The indictment in Hawkins alleged:
The indictment, omitting the formal parts, is as follows: “. . . did unlawfully and designedly, with actual violence, make an assault upon the body of one Mrs. Elizabeth Louise Jones, a female, and the said Joseph Hawkins therein did then and there lay hold of the body of the said Mrs. Elizabeth Louise Jones upon the bed of the said Mrs. Elizabeth Louise Jones, then and there situate, with the felonious intent, design and endeavor, her, the said Mrs. Elizabeth Louis Jones, violently, knowingly, forcibly and against her will feloniously to ravish and carnally know.’
Hawkins, 77 So. 2d at 263-64. In short, I have not found, and the majority has not identified,
any case in which an indictment so lacking in separate allegations of overt acts as the one
here was held by the Mississippi Supreme Court to suffice.
¶54. In State v. Lindsey, 202 Miss. 896, 32 So. 2d 876, 876-77 (1947), the indictment
alleged as follows:
Omitting the formal parts, the indictment charged that the defendant there, appellee here, “did then and there wilfully, unlawfully, feloniously, and forcibly design, endeavor and attempt to commit the crime of rape upon the person of Mrs. Marie Howell, a female, and did further such design, endeavor and attempt to commit said offense by stalking, chasing and running after the said Mrs. Marie Howell, to the extent of almost exhausting her, in a lonesome and secluded place in the country where no one else was present, with intent of the said L. C. Lindsey to wilfully, unlawfully, feloniously and forcibly to rape, ravish and carnally know the said Mrs. Marie Howell, which said offense he was prevented from committing by her reaching an acquaintance from whom she received help and protection, except for which help and protection the said L. C. Lindsey would wilfully, unlawfully, feloniously and forcibly have committed said offense of rape upon the person of the said Mrs. Marie
21 Howell.”
¶55. The above-quoted indictment alleges the elements of the attempted offense of rape.

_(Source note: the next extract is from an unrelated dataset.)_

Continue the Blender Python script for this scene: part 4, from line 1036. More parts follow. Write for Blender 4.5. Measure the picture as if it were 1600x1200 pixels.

It then continues to allege several successive acts committed in furtherance of it. Yet,
without a dissent, the Mississippi Supreme Court held it to be insufficient. Id. at 878. The
Lindsey Court reasoned that the acts alleged to have been committed in furtherance of the
crime of attempted rape did not “exclusively relate to rape[, were] not solely germane to or
cognate with rape alone, and hence, in the instant case, [were] too remote as an element of
rape. ” Id. at 877. If the indictment in Lindsey failed to allege a sufficient overt act when
it contained specific allegations of stalking and exhausting the alleged victim that followed
the allegations of the elements of the attempted offense, then it would seem certain the use
of the word “window” in the allegation of the elements of the attempted offense in today’s
case without any additional alleged overt act fails as well.
¶56. In short, in order to suffice, an indictment charging attempt must allege an overt act
“manifestly adapted to effectuate the offense . . . .” Harris, 329 So. 2d at 526. The
indictment against Brady fails to allege an overt act done in furtherance of his attempted
breaking and entering of a dwelling. Accordingly, and with respect, I dissent.